Гувер не имел, по существу, никаких идей, способных всколыхнуть общество. А его противник, губернатор штата Нью-Йорк Франклин Рузвельт демонстрировал успехи, удержав свой штат от глубокого падения, в котором влачилось большинство других штатов. Силы были явно неравными, и Гувер проиграл выборы еще более сокрушительно, чем выиграл 4 года назад: он потерпел поражение в 44 штатах из 48 и получил только 59 выборщиков при 472 выборщиках Рузвельта.
Еще 4 месяца он оставался в Белом доме. Он уже не предпринимал ничего серьезного. Через две недели после выборов пригласил новоизбранного президента и предложил ему сотрудничество. Разговора не получилось. Гувер отстаивал свои позиции, Рузвельт отмалчивался и улыбался. В день инаугурации Гувер по традиции сидел в автомобиле рядом с Рузвельтом и твердо смотрел вперед, ни разу к нему не обернувшись.
Он не мог более оставаться в Вашингтоне, где, кроме гнева и презрения ко всему окружающему, ничего не испытывал. Переехал в Нью-Йорк, поселился в фешенебельном отеле «Уолдорф Астория», в десятикомнатном номере, раскладывал пасьянсы, язвил «демонического Рузвельта» или лживых журналистов. Просматривал газеты; натыкаясь на очередные проклятия, отбрасывал их в сторону.
Его называли «лакеем Уолл-стрита», печатали интервью с «людьми улицы»: «Моя мать голодала по вине Гувера»; «Отец потерял работу из-за Гувера»; «Бедные дети стали сиротами по вине Гувера». Он не только ничего не делал, чтобы остановить коллапс, он создал его!
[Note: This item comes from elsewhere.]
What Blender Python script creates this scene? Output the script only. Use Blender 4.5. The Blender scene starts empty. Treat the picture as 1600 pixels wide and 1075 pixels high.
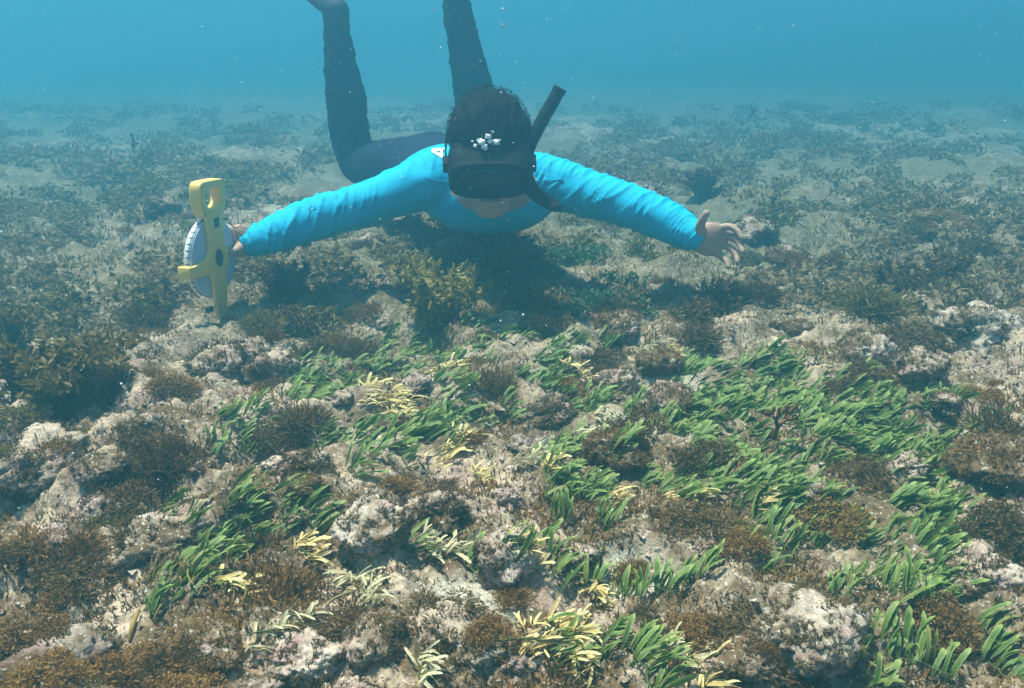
import bpy, bmesh, math, random, bisect
import numpy as np
from mathutils import Vector, Matrix, Euler
from mathutils.bvhtree import BVHTree

random.seed(7)
RNG = np.random.default_rng(11)
R = math.radians
scene = bpy.context.scene
col = scene.collection

# ------------------------------------------------------------------ camera
CAM_H, PITCH, FPX = 0.62, R(17.2), 1537.0
cam_data = bpy.data.cameras.new('camera')
cam_data.sensor_width = 36.0
cam_data.lens = 36.0 * FPX / 1600.0
cam_data.clip_start = 0.02
cam_data.clip_end = 500.0
cam = bpy.data.objects.new('camera', cam_data)
cam.location = (0, 0, CAM_H)
cam.rotation_euler = (math.pi / 2 - PITCH, 0, 0)
col.objects.link(cam)
scene.camera = cam

# ------------------------------------------------------------------ sky and sun
SUN_EL, SUN_AZ = R(75.0), R(-68.0)      # azimuth from +Y (ahead of the camera), towards +X
world = bpy.data.worlds.new('World')
scene.world = world
world.use_nodes = True
wn = world.node_tree
wn.nodes.clear()
w_out = wn.nodes.new('ShaderNodeOutputWorld')
w_bg = wn.nodes.new('ShaderNodeBackground')
w_sky = wn.nodes.new('ShaderNodeTexSky')
w_sky.sky_type = 'NISHITA'
w_sky.sun_disc = False
w_sky.sun_elevation = SUN_EL
w_sky.sun_rotation = SUN_AZ
w_bg.inputs['Strength'].default_value = 0.06
wn.links.new(w_sky.outputs[0], w_bg.inputs[0])
wn.links.new(w_bg.outputs[0], w_out.inputs[0])

sun_data = bpy.data.lights.new('sun', 'SUN')
sun_data.energy = 5.0
sun_data.angle = R(4.5)                 # the rippled surface above softens the sun a little
sun_data.color = (1.0, 0.88, 0.72)
sun = bpy.data.objects.new('sun', sun_data)
to_sun = Vector((math.sin(SUN_AZ) * math.cos(SUN_EL), math.cos(SUN_AZ) * math.cos(SUN_EL), math.sin(SUN_EL)))
sun.rotation_euler = to_sun.to_track_quat('Z', 'Y').to_euler()
sun.location = to_sun * 8
col.objects.link(sun)

vs = scene.view_settings
vs.view_transform = 'Standard'
vs.look = 'None'
vs.exposure = 1.45
vs.gamma = 1.0
vs.use_curve_mapping = False
scene.render.engine = 'CYCLES'
scene.cycles.use_denoising = True
scene.cycles.max_bounces = 8
scene.cycles.volume_bounces = 3
scene.cycles.diffuse_bounces = 3
scene.cycles.transmission_bounces = 4
scene.cycles.sample_clamp_indirect = 6.0

# ------------------------------------------------------------------ helpers: projection
FWD = Vector((0, math.cos(PITCH), -math.sin(PITCH)))
UP = Vector((0, math.sin(PITCH), math.cos(PITCH)))
CAM = Vector((0, 0, CAM_H))


def ray(px, py):
    return FWD * FPX + Vector((1, 0, 0)) * (px - 800.0) + UP * (537.5 - py)


def P(px, py, D):
    """the point of the place seen at that pixel, D metres ahead"""
    d = ray(px, py)
    return CAM + d * (D / d.y)


# ------------------------------------------------------------------ helpers: noise
_perm = np.random.default_rng(3).permutation(256)
_perm = np.concatenate([_perm, _perm, _perm])
_g3 = np.random.default_rng(5).normal(size=(256, 3))
_g3 /= np.linalg.norm(_g3, axis=1)[:, None]
_jit = np.random.default_rng(9).random((256, 3))


def pn(x, y, z):
    xi, yi, zi = np.floor(x).astype(int), np.floor(y).astype(int), np.floor(z).astype(int)
    xf, yf, zf = x - xi, y - yi, z - zi
    xi &= 255; yi &= 255; zi &= 255
    u, v, w = [t * t * t * (t * (t * 6 - 15) + 10) for t in (xf, yf, zf)]

    def g(a, b, c):
        h = _perm[_perm[_perm[(xi + a) & 255] + ((yi + b) & 255)] + ((zi + c) & 255)]
        gr = _g3[h]
        return gr[..., 0] * (xf - a) + gr[..., 1] * (yf - b) + gr[..., 2] * (zf - c)
    x00 = g(0, 0, 0) * (1 - u) + g(1, 0, 0) * u
    x10 = g(0, 1, 0) * (1 - u) + g(1, 1, 0) * u
    x01 = g(0, 0, 1) * (1 - u) + g(1, 0, 1) * u
    x11 = g(0, 1, 1) * (1 - u) + g(1, 1, 1) * u
    return 1.6 * ((x00 * (1 - v) + x10 * v) * (1 - w) + (x01 * (1 - v) + x11 * v) * w)


def worley(x, y, z):
    """distance to the nearest jittered cell point, 3D"""
    xi, yi, zi = np.floor(x).astype(int), np.floor(y).astype(int), np.floor(z).astype(int)
    best = np.full(x.shape, 9.0)
    for a in (-1, 0, 1):
        for b in (-1, 0, 1):
            for c in (-1, 0, 1):
                h = _perm[_perm[_perm[(xi + a) & 255] + ((yi + b) & 255)] + ((zi + c) & 255)]
                j = _jit[h]
                d = (xi + a + j[..., 0] - x) ** 2 + (yi + b + j[..., 1] - y) ** 2 + (zi + c + j[..., 2] - z) ** 2
                best = np.minimum(best, d)
    return np.sqrt(best)


def worley2(x, y, seed=0):
    xi, yi = np.floor(x).astype(int), np.floor(y).astype(int)
    best = np.full(x.shape, 9.0)
    for a in (-1, 0, 1):
        for b in (-1, 0, 1):
            h = _perm[_perm[(xi + a + seed) & 255] + ((yi + b) & 255)]
            j = _jit[h]
            d = (xi + a + j[..., 0] - x) ** 2 + (yi + b + j[..., 1] - y) ** 2
            best = np.minimum(best, d)
    return np.sqrt(best)


def sstep(a, b, v):
    t = np.clip((v - a) / (b - a), 0, 1)
    return t * t * (3 - 2 * t)


def sand_mask(x, y):
    """1 where sand has settled between the lumps"""
    n = pn(x * 2.3 + 4.1, y * 2.3 + 7.7, np.full_like(x, 1.3)) + 0.5 * pn(x * 6.1, y * 6.1, np.full_like(x, 4.3))
    far = sstep(2.5, 5.0, np.hypot(x, y))
    return sstep(0.38 - 0.06 * far, 0.66, n) * (1 - 0.65 * far)


def height(x, y):
    x = np.asarray(x, float); y = np.asarray(y, float)
    o = np.ones_like(x)
    r = np.hypot(x, y)
    wx = x + 0.04 * pn(x * 6, y * 6, o * 9.1)
    wy = y + 0.04 * pn(x * 6 + 31, y * 6, o * 9.1)
    s = sand_mask(x, y)
    dd = np.clip(r - 2.7, 0, None)
    h = -1.2 * np.tanh(0.013 * dd * dd / (dd + 1.2) / 1.2)      # downslope made up so the far seabed fades into the haze
    h -= 0.040 + 0.040 * np.exp(-((x + 0.69) ** 2 + (y - 2.2) ** 2) / 0.12)
    h += 0.055 * pn(x * 1.1, y * 1.1, o * 2.2)
    h += 0.06 * pn(x * 0.35, y * 0.35, o * 7.2) * sstep(2.0, 6.0, r)
    mid = np.abs(pn(wx * 4.2, wy * 4.2, o * 5.5))
    h += 0.085 * (0.45 - mid) * (1 - 0.8 * s)
    lump = np.clip(1 - worley2(wx * 10, wy * 10) / 0.75, 0, 1) ** 0.7
    pres = sstep(-0.15, 0.25, pn(x * 3.1 + 11, y * 3.1, o * 3.3))
    h += 0.042 * lump * pres * (1 - s)
    lump2 = np.clip(1 - worley2(wx * 27, wy * 27, 5) / 0.8, 0, 1) ** 0.7
    h += 0.014 * lump2 * (1 - 0.4 * s)
    lump3 = np.clip(1 - worley2(wx * 62, wy * 62, 9) / 0.8, 0, 1) ** 0.6
    h += 0.0065 * lump3 * sstep(4.0, 2.5, r) * (1 - 0.35 * s)
    fine = sstep(6.5, 2.5, r)
    h += fine * (0.0055 * pn(x * 60, y * 60, o * 1.1) + 0.0036 * np.abs(pn(x * 130, y * 130, o * 8.1))) * (1 - 0.2 * s)
    return h


_th = np.concatenate([np.linspace(R(-180), R(-47), 60)[:-1], np.linspace(R(-47), R(47), 560), np.linspace(R(47), R(180), 60)[1:-1]])
_rr = np.concatenate([np.geomspace(0.05, 0.65, 30)[:-1], np.geomspace(0.65, 2.6, 430)[:-1], np.geomspace(2.6, 9, 230)[:-1], np.geomspace(9, 62, 50)])
_T, _Q = np.meshgrid(_th, _rr)
GX, GY = (_Q * np.sin(_T)).ravel(), (_Q * np.cos(_T)).ravel()
GZ = height(GX, GY)
_GZ2 = GZ.reshape(len(_rr), len(_th)).tolist()
_thl, _rrl = _th.tolist(), _rr.tolist()


def H(x, y):
    """height of the built seabed, looked up between its vertices"""
    r = min(max(math.hypot(x, y), 0.06), 61.0)
    a = math.atan2(x, y)
    i = min(max(bisect.bisect_right(_rrl, r) - 1, 0), len(_rrl) - 2)
    j = min(max(bisect.bisect_right(_thl, a) - 1, 0), len(_thl) - 2)
    u = (r - _rrl[i]) / (_rrl[i + 1] - _rrl[i])
    v = (a - _thl[j]) / (_thl[j + 1] - _thl[j])
    A, B = _GZ2[i], _GZ2[i + 1]
    return (A[j] * (1 - v) + A[j + 1] * v) * (1 - u) + (B[j] * (1 - v) + B[j + 1] * v) * u


def pn1(x, y, z):
    return float(pn(np.array([x]), np.array([y]), np.array([z]))[0])


def ground_at(px, py):
    d = ray(px, py)
    z = 0.0
    for _ in range(8):
        t = (z - CAM_H) / d.z if d.z < -1e-4 else 40.0
        p = CAM + d * t
        z = 0.5 * z + 0.5 * H(p.x, p.y)
    return Vector((p.x, p.y, H(p.x, p.y)))


# ------------------------------------------------------------------ helpers: meshes and tags
def mesh_np(name, verts, faces, smooth=True):
    me = bpy.data.meshes.new(name)
    me.from_pydata(verts if isinstance(verts, list) else verts.tolist(), [], faces if isinstance(faces, list) else faces.tolist())
    if smooth:
        me.polygons.foreach_set('use_smooth', np.ones(len(me.polygons), bool))
    me.update()
    return me


def obj(name, me, mat=None, parent=None):
    o = bpy.data.objects.new(name, me)
    col.objects.link(o)
    if mat is not None and me is not None and len(me.materials) == 0:
        me.materials.append(mat)
    if parent is not None:
        o.parent = parent
    return o


def tag(o, label, cat, group=None):
    o['label'] = label
    o['category'] = cat
    if group:
        o['group'] = group
    return o


def struct(o, kind='structure'):
    o['kind'] = kind
    return o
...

Депрессия теперь именовалась «Депрессией Гувера». В речах демократов Гувер выглядел ограниченным реакционером, оттенять успехи «белого рыцаря Рузвельта при черном коне Гувере» стало любимым занятием ньюдилеров.
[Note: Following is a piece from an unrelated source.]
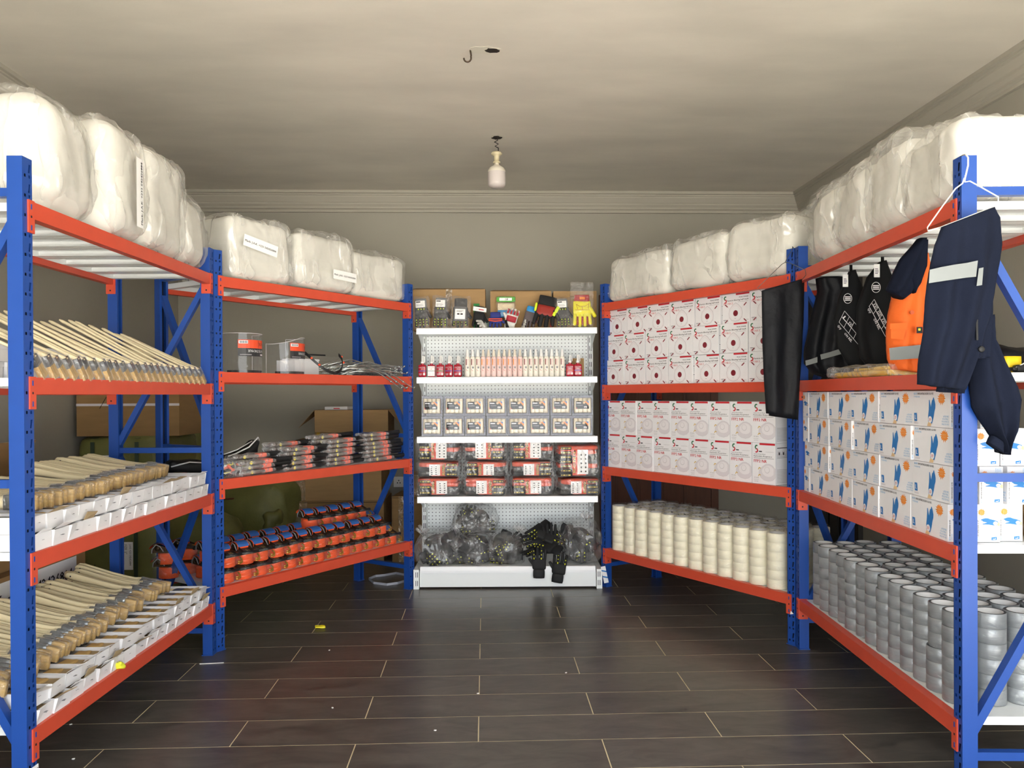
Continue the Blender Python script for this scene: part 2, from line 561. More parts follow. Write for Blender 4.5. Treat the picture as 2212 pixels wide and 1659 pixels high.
# ground outside the open shop front
M_GROUND = mat('pale_concrete_ground', '#c6c2ba', 0.9, var=0.1, vscale=0.5)
mb = MB(); mb.box(-40, 40, -60, YF, -.2, -.03, M_GROUND); struct('ground', mb, None, ROOM)

# ------------------------------------------------------------------ racks
RK = {'A': (-1.474, 2.3601, 90.05), 'B': (-1.4749, 3.8756, 56.96), 'C': (0.5881, 5.1853, -56.63), 'D': (1.4218, 3.9186, -91.39)}
LV = {'A': [.252, .792, 1.332, 1.872], 'B': [.315, .855, 1.393, 1.872], 'C': [.254, .794, 1.332, 1.872], 'D': [.250, .791, 1.334, 1.872]}
PW, PD, RL, RD = .0487, .047, 1.4157, .50
def RM(r):
    x, y, a = RK[r]
    return Matrix.Translation((x, y, 0)) @ Matrix.Rotation(R(a), 4, 'Z')
RMX = {k: RM(k) for k in RK}
def at(r, s, d, z, rz=0, rx=0, ry=0):
    return RMX[r] @ T(s, d, z, rz, rx, ry)
def wloc(r, x, y):
    v = RMX[r].inverted() @ Vector((x, y, 0)); return v.x, v.y

def post_mesh():
    q = MB()
    xs = [0, .0095, .0175, .031, .039, PW]
    zc = [0, .010, .019, .026, .052, .06]
    H = 2.0
    base = .01
    vs = []; rows = []
    zl = [(0, -1)] + [(base + p * .06 + z, i) for p in range(33) for i, z in enumerate(zc[:-1])] + [(base + 33 * .06, 9), (H, 9)]
    for z, i in zl:
        row = []
        for j, x in enumerate(xs):
            dx = 0
            if j in (3, 4):
                if i == 3: dx = -.0035 if j == 4 else -.002
                if i == 4: dx = .001 if j == 3 else .002
            row.append(len(vs)); vs.append((x + dx, 0, z))
        rows.append(row)
    fs = []
    for a in range(len(rows) - 1):
        i = zl[a][1]
        for j in range(5):
            if i == 1 and j in (1, 3): continue
            if i == 3 and j == 3: continue
            fs.append((rows[a][j], rows[a][j + 1], rows[a + 1][j + 1], rows[a + 1][j]))
    q.add(vs, fs, M_BLUE)
    t = .0018
    q.box(0, t, 0, PD, 0, H, M_BLUE); q.box(PW - t, PW, 0, PD, 0, H, M_BLUE)
    q.box(t, .013, PD - t, PD, 0, H, M_BLUE); q.box(PW - .013, PW - t, PD - t, PD, 0, H, M_BLUE)
    q.box(.006, PW - .006, .012, .014, 0, H, M_HOLE)
    return q.mesh('post')
POST = post_mesh()
FOOT = MB(); FOOT.box(-.004, PW + .004, -.004, PD + .004, 0, .004, M_BLUE); FOOT = FOOT.mesh('foot_plate')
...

Сквозь окна отеля не проникал шум улицы, да и улица с высоты тридцать первого этажа казалась игрушечной, но он все еще слышал жуткие крики, видел искаженные злобой лица, видел человека, который бросился на него и был в последний момент схвачен парнями его охраны. Он не ожидал такого потока ненависти. Все четыре года он нес тяжкую ношу заботы об общем благе, все силы разума и воли отдавал делу и считал избранный им путь выхода из катастрофы единственно правильным.